What to work on => Work through the listing below and count the lines that hold "scene". Answer with the number alone.

Given data =>
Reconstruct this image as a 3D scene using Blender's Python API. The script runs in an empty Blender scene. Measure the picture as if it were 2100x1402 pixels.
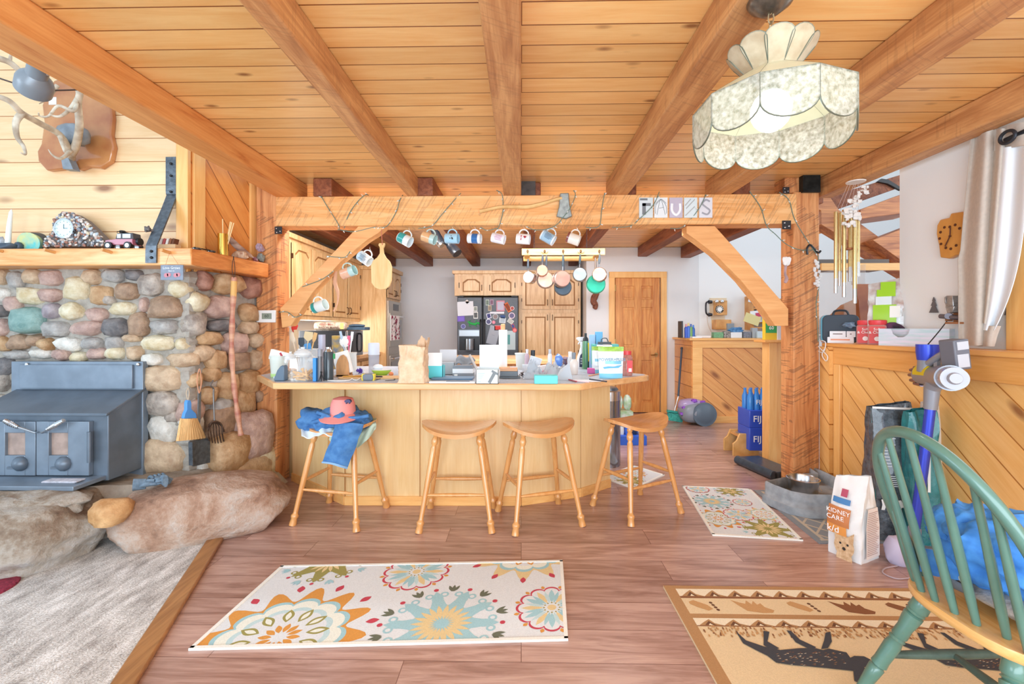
import bpy, math, random
from mathutils import Vector, Matrix, Euler, noise as mnoise
random.seed(7)
S = bpy.context.scene
COL = S.collection
# ---------------------------------------------------------------- camera, world, lights, exposure
TH, FPX, HC, HY = 0.0204, 930.0, 1.26, 672.0
CTH, STH = math.cos(TH), math.sin(TH)
cam_d = bpy.data.cameras.new('camera'); cam = bpy.data.objects.new('camera', cam_d); COL.objects.link(cam)
cam.location = (0, 0, HC); cam.rotation_euler = (math.pi/2, 0, TH)
cam_d.sensor_width = 36; cam_d.lens = FPX/2100*36; cam_d.shift_y = -(701-HY)/2100
cam_d.clip_start = 0.05
S.camera = cam
W = bpy.data.worlds.new('daylight'); S.world = W; W.use_nodes = True
bg = W.node_tree.nodes['Background']; bg.inputs[0].default_value = (0.68, 0.84, 1.0, 1); bg.inputs[1].default_value = 0.95
def area(name, loc, rot, sx, sy, power, col=(1, 1, 1), spread=math.pi):
    d = bpy.data.lights.new(name, 'AREA'); d.shape = 'RECTANGLE'; d.size = sx; d.size_y = sy
    d.energy = power; d.color = col; d.spread = spread
    o = bpy.data.objects.new(name, d); COL.objects.link(o); o.location = loc; o.rotation_euler = rot; return o
PI = math.pi
area('window_light_behind_camera', (0.2, -1.9, 1.2), (PI/2+0.38, 0, 0), 5.0, 2.0, 190, (0.75, 0.88, 1))
area('living_room_window_light', (-5.3, -1.2, 1.9), (0, -PI/2, 0), 1.8, 2.6, 75, (0.75, 0.88, 1))
area('hidden_kitchen_fill', (-0.4, 4.2, 2.33), (1.15, 0, 0), 3.4, 0.1, 48, (0.88, 0.94, 1))  # added fill lamp, hidden behind the girt, brightens the back of the kitchen
area('hidden_counter_fill', (-0.4, 4.0, 2.3), (0, 0, 0), 3.4, 0.1, 40, (0.88, 0.94, 1))  # unseen lamp added above the peninsula to brighten its top
area('kitchen_window_light', (-2.6, 5.4, 1.16), (0, -PI/2, 0), 0.3, 1.4, 14, (0.95, 0.98, 1))
area('stair_window_light', (5.2, 3.0, 2.6), (0, PI/2, 0), 2.4, 3.0, 40, (0.95, 0.98, 1))
S.view_settings.view_transform = 'Standard'; S.view_settings.look = 'None'
S.view_settings.exposure = 0.47; S.view_settings.gamma = 1.0; S.view_settings.use_curve_mapping = False
S.cycles.use_denoising = True
S.cycles.max_bounces = 7; S.cycles.diffuse_bounces = 4; S.cycles.glossy_bounces = 3; S.cycles.transparent_max_bounces = 10
S.cycles.transmission_bounces = 6; S.cycles.caustics_reflective = False; S.cycles.caustics_refractive = False
S.cycles.sample_clamp_indirect = 6
# ---------------------------------------------------------------- photo-pixel helpers (2100 x 1402 frame)
def ray(px, py):
    u = (px-1050)/FPX; v = (HY-py)/FPX
    return (u*CTH-STH, u*STH+CTH, v)
def P(px, py, Y):
    d = ray(px, py); t = Y/d[1]; return Vector((d[0]*t, Y, HC+d[2]*t))
def F(px, py, z=0.0):
    d = ray(px, py); t = (z-HC)/d[2]; return Vector((d[0]*t, d[1]*t, z))
def PXX(px, py, X):
    d = ray(px, py); t = X/d[0]; return Vector((X, d[1]*t, HC+d[2]*t))
def PL(px, py, a, b):          # vertical plane through a, b (xy)
    d = ray(px, py); nx, ny = b[1]-a[1], -(b[0]-a[0])
    t = (a[0]*nx+a[1]*ny)/(d[0]*nx+d[1]*ny); return Vector((d[0]*t, d[1]*t, HC+d[2]*t))
def XZ(pts, Y): return [(P(x, y, Y).x, P(x, y, Y).z) for x, y in pts]
def lin(h):
    if isinstance(h, (tuple, list)): return tuple(h[:3])+(1,)
    h = h.lstrip('#'); r = []
    for i in (0, 2, 4):
        c = int(h[i:i+2], 16)/255; r.append(c/12.92 if c <= 0.04045 else ((c+0.055)/1.055)**2.4)
    return tuple(r)+(1,)
# ---------------------------------------------------------------- materials
MC = {}
class NT:
    def __init__(s, name):
        s.m = bpy.data.materials.new(name); s.m.use_nodes = True; s.t = s.m.node_tree; s.b = s.t.nodes['Principled BSDF']
    def n(s, typ, **kw):
        nd = s.t.nodes.new(typ)
        for k, v in kw.items():
            if k.startswith('i_'): nd.inputs[k[2:].replace('_', ' ')].default_value = v
            else: setattr(nd, k, v)
        return nd
    def l(s, a, b): s.t.links.new(a, b)
    def math(s, op, a, b=None, c=None):
        nd = s.t.nodes.new('ShaderNodeMath'); nd.operation = op
        for i, x in enumerate((a, b, c)):
            if x is None: continue
            if isinstance(x, (int, float)): nd.inputs[i].default_value = x
            else: s.l(x, nd.inputs[i])
        return nd.outputs[0]
    def mix(s, f, a, b, mode='MIX'):
        nd = s.t.nodes.new('ShaderNodeMix'); nd.data_type = 'RGBA'; nd.blend_type = mode
        for i, x in ((0, f), (6, a), (7, b)):
            if isinstance(x, (int, float)): nd.inputs[i].default_value = x
            elif isinstance(x, (tuple, str)): nd.inputs[i].default_value = lin(x)
            else: s.l(x, nd.inputs[i])
        return nd.outputs[2]
    def ramp(s, f, stops):
        nd = s.t.nodes.new('ShaderNodeValToRGB'); cr = nd.color_ramp
        while len(cr.elements) < len(stops): cr.elements.new(0.5)
        for e, (p, c) in zip(cr.elements, stops): e.position = p; e.color = lin(c)
        s.l(f, nd.inputs[0]); return nd.outputs[0]
    def bump(s, h, strength=0.3, dist=0.01):
        nd = s.t.nodes.new('ShaderNodeBump'); nd.inputs['Strength'].default_value = strength; nd.inputs['Distance'].default_value = dist
        s.l(h, nd.inputs['Height']); s.l(nd.outputs[0], s.b.inputs['Normal'])
def M(col, rough=0.5, metal=0.0, var=0.0, scale=20, bump=0.0, trans=0.0, alpha=1.0, emis=0.0, ior=1.45, coat=0.0, sheen=0.0, col2=None, stretch=None):
    key = (str(col), rough, metal, var, scale, bump, trans, alpha, emis, coat, str(col2), stretch)
    if key in MC: return MC[key]
    t = NT('surface'); b = t.b; c = lin(col)
    b.inputs['Base Color'].default_value = c; b.inputs['Roughness'].default_value = rough; b.inputs['Metallic'].default_value = metal
    b.inputs['Transmission Weight'].default_value = trans; b.inputs['Alpha'].default_value = alpha; b.inputs['IOR'].default_value = ior
    b.inputs['Coat Weight'].default_value = coat; b.inputs['Sheen Weight'].default_value = sheen
    if emis: b.inputs['Emission Color'].default_value = c; b.inputs['Emission Strength'].default_value = emis
    if var or bump or col2:
        tc = t.n('ShaderNodeTexCoord'); v = tc.outputs['Object']
        if stretch:
            mp = t.n('ShaderNodeMapping'); mp.inputs['Scale'].default_value = stretch; t.l(v, mp.inputs[0]); v = mp.outputs[0]
        nz = t.n('ShaderNodeTexNoise', i_Scale=scale, i_Detail=9.0 if bump > 0.5 else 4.0, i_Roughness=0.62 if bump > 0.5 else 0.5); t.l(v, nz.inputs['Vector'])
        if var or col2:
            c2 = lin(col2) if col2 else tuple(x*(1-var) for x in c[:3])+(1,)
            t.l(t.ramp(nz.outputs[0], [(0.35, c2), (0.65, c)]), b.inputs['Base Color'])
        if bump: t.bump(nz.outputs[0], bump, 0.3/scale)
    MC[key] = t.m; return t.m
def wood(name, c1, c2, ax='xyz', rot=0.0, plank=None, groove='#6a4020', knots=0.0, rough=0.4, saw=0.0, scale=1.0, coat=0.15, tint=0.18, c3=None, grainc=1.0, kcol='#7a3c18', rings=True, bstr=0.25):
    """ax: which object axes run along the grain, across it, and in depth."""
    if name in MC: return MC[name]
    t = NT(name); b = t.b
    tc = t.n('ShaderNodeTexCoord'); sp = t.n('ShaderNodeSeparateXYZ'); t.l(tc.outputs['Object'], sp.inputs[0])
    cb = t.n('ShaderNodeCombineXYZ')
    for i, a in enumerate(ax): t.l(sp.outputs['xyz'.index(a)], cb.inputs[i])
    v = cb.outputs[0]
    if rot:
        mp = t.n('ShaderNodeMapping'); mp.inputs['Rotation'].default_value = (0, 0, rot); t.l(v, mp.inputs[0]); v = mp.outputs[0]
    brick = None
    if plank:
        br = t.n('ShaderNodeTexBrick', offset=0.37, offset_frequency=2); t.l(v, br.inputs['Vector'])
        br.inputs['Scale'].default_value = 1; br.inputs['Brick Width'].default_value = plank[0]; br.inputs['Row Height'].default_value = plank[1]
        br.inputs['Mortar Size'].default_value = plank[2]; br.inputs['Mortar Smooth'].default_value = 0.3
        br.inputs['Color1'].default_value = (0, 0, 0, 1); br.inputs['Color2'].default_value = (1, 1, 1, 1); br.inputs['Mortar'].default_value = (0.5, 0.5, 0.5, 1)
        brick = br
        vm = t.n('ShaderNodeVectorMath', operation='MULTIPLY'); t.l(br.outputs[0], vm.inputs[0]); vm.inputs[1].default_value = (7, 3, 5)
        va = t.n('ShaderNodeVectorMath', operation='ADD'); t.l(v, va.inputs[0]); t.l(vm.outputs[0], va.inputs[1]); v = va.outputs[0]
    m1 = t.n('ShaderNodeMapping'); m1.inputs['Scale'].default_value = (1.6*scale, 14*scale, 14*scale); t.l(v, m1.inputs[0])
    n1 = t.n('ShaderNodeTexNoise', i_Scale=1.0, i_Detail=5.0, i_Roughness=0.6, i_Distortion=1.2); t.l(m1.outputs[0], n1.inputs['Vector'])
    m2 = t.n('ShaderNodeMapping'); m2.inputs['Scale'].default_value = (5*scale, 110*scale, 110*scale); t.l(v, m2.inputs[0])
    n2 = t.n('ShaderNodeTexNoise', i_Scale=1.0, i_Detail=3.0); t.l(m2.outputs[0], n2.inputs['Vector'])
    f = t.math('ADD', t.math('MULTIPLY', n1.outputs[0], 0.75*grainc), t.math('MULTIPLY', n2.outputs[0], 0.25))
    stops = [(0.33, c2), (0.62, c1)] if not c3 else [(0.28, c3), (0.42, c2), (0.62, c1)]
    col = t.ramp(f, stops)
    if brick:
        col = t.mix(tint, col, t.mix(br.outputs[0], c2, c1), 'MIX')
        tv = t.math('ADD', t.math('MULTIPLY', br.outputs[0], tint), 1-tint/2)
        cc = t.n('ShaderNodeCombineXYZ'); [t.l(tv, cc.inputs[i]) for i in range(3)]
        col = t.mix(1.0, col, cc.outputs[0], 'MULTIPLY')
    if knots:
        mk = t.n('ShaderNodeMapping'); mk.inputs['Scale'].default_value = (2.2, 5.2, 5.2); t.l(v, mk.inputs[0])
        vo = t.n('ShaderNodeTexVoronoi', i_Scale=knots); t.l(mk.outputs[0], vo.inputs['Vector'])
        kf = t.math('LESS_THAN', vo.outputs['Distance'], 0.085)
        kw = t.math('MULTIPLY', t.math('SUBTRACT', 0.16, vo.outputs['Distance']), 9.0)
        nd = t.n('ShaderNodeClamp'); t.l(kw, nd.inputs[0])
        col = t.mix(t.math('MULTIPLY', nd.outputs[0], 0.8), col, kcol)
    if saw:
        ms = t.n('ShaderNodeMapping'); ms.inputs['Rotation'].default_value = (0, 0, -1.05); t.l(cb.outputs[0], ms.inputs[0])
        ns = t.n('ShaderNodeTexNoise', i_Scale=1.0, i_Detail=2.0); m3 = t.n('ShaderNodeMapping'); m3.inputs['Scale'].default_value = (5, 85, 5)
        t.l(ms.outputs[0], m3.inputs[0]); t.l(m3.outputs[0], ns.inputs['Vector'])
        np_ = t.n('ShaderNodeTexNoise', i_Scale=4.0, i_Detail=2.0); t.l(v, np_.inputs['Vector'])
        sf = t.math('MULTIPLY', t.math('GREATER_THAN', ns.outputs[0], 0.56), t.math('GREATER_THAN', np_.outputs[0], 0.46))
        col = t.mix(t.math('MULTIPLY', sf, saw*0.75), col, '#6e4a36')
    if brick:
        col = t.mix(br.outputs['Fac'], col, groove)
        hb = t.math('SUBTRACT', t.math('MULTIPLY', n2.outputs[0], 0.15), br.outputs['Fac']); t.bump(hb, bstr*1.6, 0.004)
    else: t.bump(f, bstr, 0.004)
    t.l(col, b.inputs['Base Color']); b.inputs['Roughness'].default_value = rough; b.inputs['Coat Weight'].default_value = coat
    b.inputs['Coat Roughness'].default_value = 0.25
    MC[name] = t.m; return t.m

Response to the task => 2